One retired colonel, who flew the chopper for 21 years, told CTV the Sea Kings were overhauled just a few years ago and have new engines. "I would not associate this with the age of the aircraft at all," he said.
The Liberal government said it was ready to proceed with a $3-billion program to replace the Sea Kings in August 2000. Then-defence minister Art Eggleton said the new choppers would be ready to fly by 2005.
Brian Mulroney's Conservative government inked a deal to buy some European choppers a decade ago, but the contract was killed by the Liberals when they took power in 1993. As it stands, each of Canada's 29 Sea King choppers require 30 hours in the shop for every hour in the air.

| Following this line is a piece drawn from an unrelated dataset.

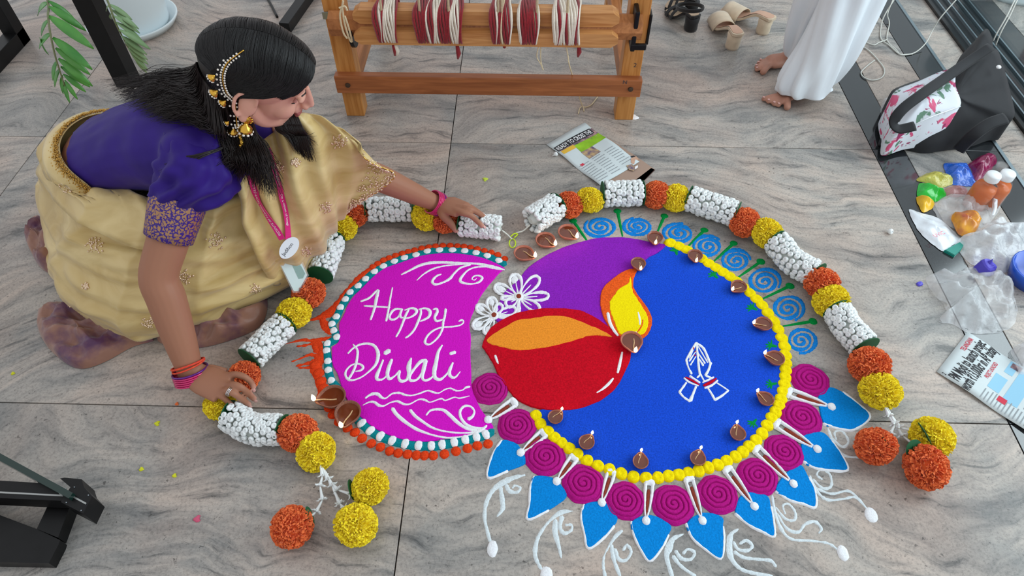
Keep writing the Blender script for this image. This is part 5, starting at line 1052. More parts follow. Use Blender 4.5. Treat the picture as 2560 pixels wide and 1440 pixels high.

"This is an embarrassment for every Canadian from coast to coast," said New Brunswick MP Elsie Wayne, defence critic for the Conservative party.
Rear-Admiral Glenn Davidson, meanwhile, told a news conference that the Iroquois will likely be on its way to the Gulf of Oman within days.
"She's tasked to go. She's needed over there," he said from Halifax. "I'm preparing my advice to the chief of defence staff, which will say she'll be ready to go as soon as she's repaired."